The bed that used to hold these cheerful perennials now features a dwarf Chinese Elm (Ulmus parvifolia), with white-edged leaves on lacy branches and patchy bark that will grow more and more lovely with time. It is nicely surrounded with mulch and very little else. The carefree echinaceas went to the rough edge of the field, where they’ll be fine, and the yellow Asiatic lilies have been consigned to the compost. They were nice, but not THAT nice, and getting rid of them makes it easier to keep the evil lily beetles from doing in the far rarer L. henrii (barely visible at the far right and slightly more visible below).
Money: a yacht is famously defined as a hole in the ocean into which one pours money. A garden is a hole in the ground which serves the same purpose – except that you have to dig the hole before throwing the money in. Less than romantic necessities like pest control products, compost, twine, fertilizer(s) and gloves are inexpensive individually but they do add up. Add them up before the season starts and you may be unpleasantly surprised, but you’ll also have a better idea of when it’s time to start saying “ I really shouldn’t, ” when visiting the nursery.

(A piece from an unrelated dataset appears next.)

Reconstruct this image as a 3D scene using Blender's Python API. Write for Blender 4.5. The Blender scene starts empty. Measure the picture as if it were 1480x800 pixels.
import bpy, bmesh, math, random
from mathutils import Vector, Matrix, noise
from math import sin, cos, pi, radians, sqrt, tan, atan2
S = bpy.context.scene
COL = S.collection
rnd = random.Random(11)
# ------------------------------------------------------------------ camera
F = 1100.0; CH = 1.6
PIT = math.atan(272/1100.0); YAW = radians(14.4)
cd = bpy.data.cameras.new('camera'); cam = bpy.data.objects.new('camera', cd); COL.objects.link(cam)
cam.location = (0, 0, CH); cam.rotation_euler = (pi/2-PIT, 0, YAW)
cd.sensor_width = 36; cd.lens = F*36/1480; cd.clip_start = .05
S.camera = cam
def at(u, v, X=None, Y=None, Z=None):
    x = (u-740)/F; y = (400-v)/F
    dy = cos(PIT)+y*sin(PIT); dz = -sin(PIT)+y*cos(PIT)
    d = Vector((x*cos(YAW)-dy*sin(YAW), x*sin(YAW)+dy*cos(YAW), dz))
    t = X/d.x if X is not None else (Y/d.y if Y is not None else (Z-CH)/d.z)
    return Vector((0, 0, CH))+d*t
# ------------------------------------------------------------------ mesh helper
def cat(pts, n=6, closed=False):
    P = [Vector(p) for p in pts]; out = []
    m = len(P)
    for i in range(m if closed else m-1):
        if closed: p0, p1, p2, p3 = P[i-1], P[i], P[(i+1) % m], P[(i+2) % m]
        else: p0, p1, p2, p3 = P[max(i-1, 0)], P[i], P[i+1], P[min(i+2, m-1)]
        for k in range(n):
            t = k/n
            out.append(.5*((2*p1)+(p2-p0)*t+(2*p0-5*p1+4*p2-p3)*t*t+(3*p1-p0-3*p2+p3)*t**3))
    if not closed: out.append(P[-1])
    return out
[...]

When it comes to impulse purchased winter orchids, my advice is to buy ‘em in bloom and then throw them out when they’re done, a great saving of space and time if not, admittedly, money. But I don’t always listen to me. This cymbidium came home with the groceries in February last year, and when it finally finished flowering 2 months later went into the enclosed porch we keep at about 40 degrees to use as a walk-in refrigerator. Come spring, we stuck it in the vegetable garden. In fall it returned to the porch, where it remained until a couple of weeks ago and thereby hangs the tale. With these increasingly common orchids, finding a winter home that’s cool enough is often harder than finding one with enough light, so if you have a reasonably bright spot that stays between 45 and 55 degrees you might as well give it a shot, especially if the spot is somewhere out of sight. Non- blooming cymbidiums aren’t as ugly as non-blooming phalaenopsis,but they’re not all that lovely, either.